Setelah berhasil diambil alih, Dompu kemudian diubah menjadi berbentuk Kesultanan Dompu, Manuru Bata Sultan Sirajuddin kemudian diangkat menjadi Sultan Pertama Dompu dan menjadi wilayah semi-otonomnya Bima, demikian seterusnya juga kepada ketiga wilayah lainnya yang sebelumnya sudah lebih dahulu memisahkan diri dari Dompu (yaitu Papekat, Kangkelu, Taloko). Di mana Bima tidak ikut campur secara langsung mengenai kebijakan internal keraja'an-keraja'an tersebut, namun untuk urusan strategis dan eksternal, harus lewat persetujuan dari istana Bima.
Bangsawan Dompu atau keturuan sultan-sultan hingga kini masih ada. mereka dipanggil "Ruma" atau "Dae". Istana Dompu, sebagai lambang kebesaran telah lama lenyap. Konon bangunan istana itu sudah diubah menjadi masjid raya Dompu saat ini. Namun rumah kediaman raja masih ada hingga sekarang dan terletak di Kelurahan Bada.
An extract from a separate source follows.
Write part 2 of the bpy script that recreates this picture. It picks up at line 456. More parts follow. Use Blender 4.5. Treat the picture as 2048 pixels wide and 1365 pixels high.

Pada tahun 2000-an, tim peneliti dari Jakarta, yang dipandu langsung oleh Bupati Dompu H Abubakar Ahmad menemukan situs berupa tapak kaki Gajah Mada di wilayah Hu'u sekitar 40 kilometer dari pusat kota Dompu.[butuh rujukan] Banyak yang meyakini Mahapatih Gajah Mada tewas dan atau menghabiskan sisa hidupnya di daerah ini.